Rotherham abuse: Investigation into grooming of teenagers to continue after six more men convicted, National Crime agency says
Announcement comes as six more men convicted of string of offences
The multi-million pound investigation into the sexual exploitation of hundreds of children in Rotherham will continue until as many potential victims as possible have been contacted, the National Crime Agency (NCA) has said.
The announcement came as six more men were found guilty of a string of offences.
A jury at Sheffield Crown Court found the group guilty of 20 different counts relating to the exploitation of seven women when they were teenagers in the South Yorkshire town more than a decade ago.
Aftab Hussain, 40, Abid Saddiq, 38, Masaued Malik, 35, Sharaz Hussain, 35 and two men who cannot be named for legal reasons, will be sentenced later this week by a judge, who heard how teenage girls were preyed on by men, often picking them up outside their schools.
The girls were targeted due to their vulnerability were given alcohol and drugs before some were raped by multiple men, the jury was told during the five-week trial.
Violence was sometimes used to ensure they complied, the court heard.
The verdicts mean that 20 men have now been convicted since the NCA took over the investigation of child sexual exploitation cases in Rotherham dating from between 1997 and 2013.
The NCA was brought in following the Jay Report which shocked the nation in 2014 when it outlined the scale of the offending against children in the town.
The agency now has more than 200 people working on Operation Stovewood, which had a budget last year of just under £12m, and is looking to increase this as it works towards recruiting a staff of 250.
It said it has now engaged with 313 alleged victims and survivors in the town and has identified 190 suspects.
Asked how many years the operation will take, NCA regional head of investigations Rob Burgess said: “Putting a time on it is not right, it’s not fair in those circumstances.
“This is about pursuing the investigation to a point where, effectively, we’ve no longer got any victims that we can deal with.
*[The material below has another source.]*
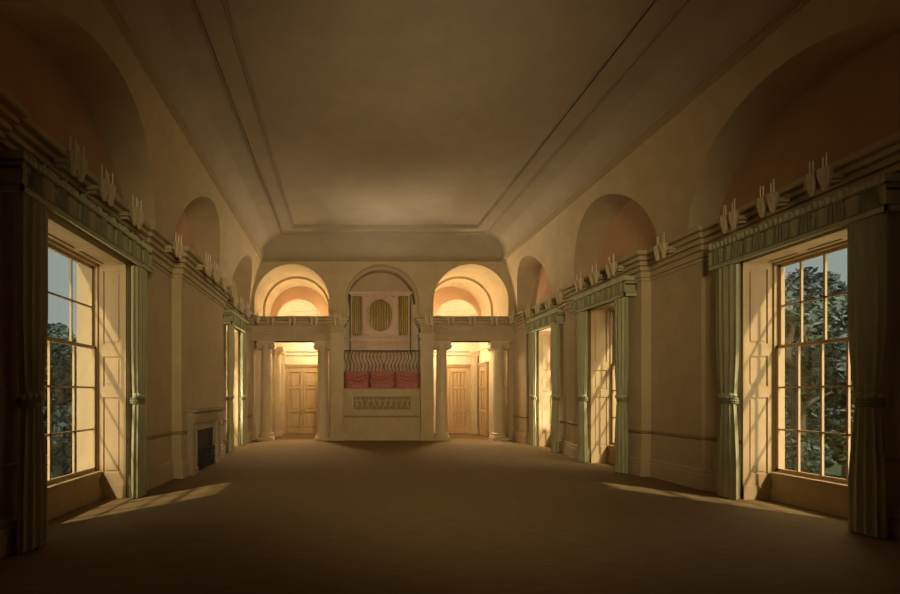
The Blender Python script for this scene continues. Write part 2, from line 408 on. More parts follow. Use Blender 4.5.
def pier(x0, x1, y0, y1, label):
    t = thing('wall_pilaster', label, 'pilaster', ((x0 + x1) / 2, (y0 + y1) / 2, 0), 'pilasters inside the lobbies', 'thing')
    mb = MB(); mb.box(x0, x1, y0, y1, .25, 3.45); mb.build('shaft', M['stone'], t, bevel=.01)
    mb = MB(); mb.box(x0 - .03, x1 + .03, y0 - .03, y1, 0, .2); mb.box(x0 - .015, x1 + .015, y0 - .015, y1, .2, .25); mb.build('column_base', M['stone'], t)
    mb = MB(); mb.box(x0 - .02, x1 + .02, y0 - .02, y1, 3.45, 3.5); mb.box(x0 - .06, x1 + .06, y0 - .05, y1, 3.62, 3.71)
    mb.tube([(x0 - .02, y0 - .03, 3.56), (x0 - .02, y1, 3.56)], .06, 14); mb.tube([(x1 + .02, y0 - .03, 3.56), (x1 + .02, y1, 3.56)], .06, 14)
    mb.box(x0, x1, y0 - .02, y1, 3.5, 3.62)
    mb.build('capital', M['stone'], t, smooth=True)
pier(-2.95, -2.72, 21.78, 21.935, 'narrow pilaster left of the double door in the left lobby')
pier(5.70, 5.94, 21.70, 21.935, 'narrow pilaster in the corner of the right lobby between its two doors')
pier(5.86, 5.955, 19.25, 19.6, 'narrow pilaster close behind the bright outer column of the right lobby')

# ------------------------------------------------------------------ doors
def door(n, label, w, h, leaves, place):
    """place maps (u along wall, d out of wall, z) to world"""
    loc = place(0, 0, 0)
    t = thing('door_%d' % n, label, 'door', loc, None, 'structure')
    def pbox(mb, u0, u1, d0, d1, z0, z1):
        a, b = place(u0, d0, z0), place(u1, d1, z1); mb.box(a[0], b[0], a[1], b[1], z0, z1)
    mb = MB(); f = .16
    for sg in (-1, 1): pbox(mb, sg * w / 2, sg * (w / 2 + f), 0, .07, 0, h); pbox(mb, sg * (w / 2 + f * .55), sg * (w / 2 + f), .07, .10, 0, h + f * .5)
    pbox(mb, -w / 2 - f, w / 2 + f, 0, .07, h, h + f); pbox(mb, -w / 2 - f, w / 2 + f, .07, .11, h + f * .55, h + f)
    pbox(mb, -w / 2 - f - .04, w / 2 + f + .04, 0, .15, h + f, h + f + .06)
    mb.build('door_frame', M['doorw'], t)
    lw = w / leaves
    for k in range(leaves):
        u0 = -w / 2 + k * lw + .008; u1 = u0 + lw - .016
        mb = MB(); st = .11 if lw < .8 else .13
        zs = [(.26, .98), (1.12, 2.02), (2.14, h - .14)]
        pbox(mb, u0, u1, .0, .025, .01, h)
        pbox(mb, u0, u0 + st, .02, .085, .01, h); pbox(mb, u1 - st, u1, .02, .085, .01, h)
        prev = .01
        for a, b in zs + [(h, h)]:
            pbox(mb, u0 + st, u1 - st, .02, .085, prev, a); prev = b
        cols = [(u0 + st, u1 - st)]
        if lw > .8:
            mid = (u0 + u1) / 2; pbox(mb, mid - .05, mid + .05, .02, .078, .012, h - .002); cols = [(u0 + st, mid - .05), (mid + .05, u1 - st)]
        for a, b in zs:
            for c0, c1 in cols: pbox(mb, c0 + .05, c1 - .05, .025, .06, a + .05, b - .05)
        lf = mb.build('door_leaf', M['doorw'], t, bevel=.006)
        ku = (u1 - .055) if (k == 0) else (u0 + .055)
        p = place(ku, .13, 1.05); mb = MB(); mb.ball(p, .032); q = place(ku, .08, 1.05)
        mb.tube([q, p], .012, 8); mb.build('door_knob', M['brass'], lf, smooth=True)
door(1, 'pale panelled double door in the left lobby', 1.42, 2.92, 2, lambda u, d, z: (-1.90 + u, 22.0 - d, z))
door(2, 'panelled door facing the room at the back of the right lobby', .86, 2.92, 1, lambda u, d, z: (5.16 + u, 22.0 - d, z))
door(3, 'panelled door in the side wall of the right lobby', .86, 2.92, 1, lambda u, d, z: (6.02 - d, 20.85 + u, z))

# ------------------------------------------------------------------ windows
WLAB = {0: ('right wall', 'nearest the viewer'), 1: ('right wall', 'middle'), 2: ('right wall', 'farthest'), 3: ('left wall', 'near'), 4: ('left wall', 'far')}
WN = ['large window nearest the viewer on the right wall, trees outside', 'middle window of the right wall, in the projecting bay',
      'farthest window of the right wall, next to the right lobby', 'large near window of the left wall, blue foliage outside', 'far window of the left wall, beyond the fireplace']
def window(i, w):
    s, c, hw, p, ds, nc = w; xi = XB[s] - p
    def bx(mb, d0, d1, y0, y1, z0, z1): mb.box(s * (xi + d0), s * (xi + d1), y0, y1, z0, z1)
    t = thing('window_%d' % (i + 1), WN[i], 'window', (s * (xi + ds), c, 0), None, 'structure')
    zb, zt = .47, 3.86
    mb = MB(); f = .065
    for sg in (-1, 1): bx(mb, ds - .01, ds + .11, c + sg * hw, c + sg * (hw - f), zb - .04, HEAD)
    bx(mb, ds - .01, ds + .11, c - hw, c + hw, zt - .01, HEAD); bx(mb, ds - .01, ds + .16, c - hw, c + hw, zb - .05, zb)
    mb.build('window_frame', M['wood'], t)
    w0, w1 = c - hw + f, c + hw - f
    zm = zb + (zt - zb) * 3 / 5
    for nm, za, zc_, rows, dd in (('lower_sash', zb, zm + .02, 3, .015), ('upper_sash', zm - .02, zt - .01, 2, .06)):
        mb = MB(); st = .045
        for a, b in ((w0, w0 + st), (w1 - st, w1)): bx(mb, ds + dd, ds + dd + .04, a, b, za, zc_)
        for a, b in ((za, za + .05), (zc_ - .05, zc_)): bx(mb, ds + dd, ds + dd + .04, w0, w1, a, b)
        for k in range(1, nc):
            y = w0 + (w1 - w0) * k / nc; bx(mb, ds + dd + .004, ds + dd + .036, y - .014, y + .014, za, zc_)
        for k in range(1, rows):
            z = za + (zc_ - za) * k / rows; bx(mb, ds + dd + .004, ds + dd + .036, w0, w1, z - .014, z + .014)
        sa = mb.build(nm, M['wood'], t)
        mb = MB(); bx(mb, ds + dd + .018, ds + dd + .022, w0 + .02, w1 - .02, za + .02, zc_ - .02)
        mb.build('pane', M['glass'], sa)
    # panelled shutter boxes on both jambs
    for sg in (-1, 1):
        mb = MB(); ya = c + sg * hw
        def j(d0, d1, th, z0, z1): bx(mb, d0, d1, ya - sg * .002, ya - sg * th, z0, z1)
        j(.0, ds - .01, .022, 0, HEAD)
        rails = [(0, .42), (1.68, 1.86), (2.36, 2.56), (3.78, HEAD)]
        j(.0, .085, .04, 0, HEAD); j(ds - .095, ds - .01, .04, 0, HEAD)
        for a, b in rails: j(.085, ds - .095, .04, a, b)
        for a, b in ((.42, 1.68), (1.86, 2.36), (2.56, 3.78)): j(.125, ds - .135, .034, a + .045, b - .045)
        j(.0, ds - .01, .055, 0, .22)
        mb.build('shutter', M['wood'], t)
    mb = MB(); bx(mb, 0, ds, c - hw, c + hw, HEAD - .025, HEAD - .002)
    for d0, d1 in ((0, .09), (ds - .1, ds - .01)): bx(mb, d0, d1, c - hw, c + hw, HEAD - .045, HEAD - .025)
    n = 3
    for k in range(n + 1):
        y = c - hw + (2 * hw) * k / n; bx(mb, .09, ds - .1, max(c - hw, y - .06), min(c + hw, y + .06), HEAD - .045, HEAD - .025)
    mb.build('window_head', M['wood'], t)
    mb = MB(); bx(mb, ds - .04, ds + .10, c - hw + .055, c + hw - .055, 0, zb - .05)
    bx(mb, ds - .075, ds - .04, c - hw + .055, c + hw - .055, 0, .15); bx(mb, ds - .06, ds - .04, c - hw + .055, c + hw - .055, .15, .18)
    bx(mb, ds - .06, ds - .04, c - hw + .055, c + hw - .055, .34, .42)
    mb.build('window_apron', M['wood'], t)
    mb = MB(); bx(mb, ds - .085, ds + .02, c - hw + .055, c + hw - .055, zb - .055, zb - .015); mb.build('window_sill', M['wood'], t, bevel=.008)
for i, w in enumerate(WIN): window(i, w)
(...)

And, in reality that will take as long as it does. I would say that we are very conscious of the cost of an investigation like this and we are very careful about how we proceed.”
Operation Stovewood is the largest child sexual exploitation and abuse inquiry in the UK.
Mr Burgess repeated his call for those affected to come forward.
He stressed how the operation is victim-focused and how the NCA is working with a range of other agencies to support survivors in Rotherham, where some 1,510 teenagers are thought to have been abused over the 16-year period.
But Sarah Champion, the Rotherham MP, said in a statement: “An ongoing concern for me is that if victims and survivors are not properly supported, the likelihood of convictions is dramatically reduced. Sadly, in Rotherham and indeed across the country, victim support services do not have the funding they need to survive, let alone meet demand.”
The six men, who are all from Rotherham, were remanded in custody by Judge Michael Slater.
Aftab Hussain was found guilty of two indecent assault charges. Saddiq was found guilty of two counts of rape, four counts of indecent assault and two counts of child abduction. Malik was found guilty of three indecent assaults. Sharaz Hussain was found guilty of four indecent assault.
One of the defendants who cannot be named was found guilty of two indecent assaults and the other found guilty of one indecent assault and two counts of child abduction.
Kate Hurst, of the Crown Prosecution Service’s organised crime division, said: “Each of these men knew the girls were either vulnerable and underage, and in some cases both, when they raped or sexually assaulted them. They were reckless and did not care if they were children or not. Some of the men used threats of violence and they often had sex with these children while they were drunk or high on drugs.
“They tried to deny their responsibility claiming that the victims were lying or that they did not know they were underage.”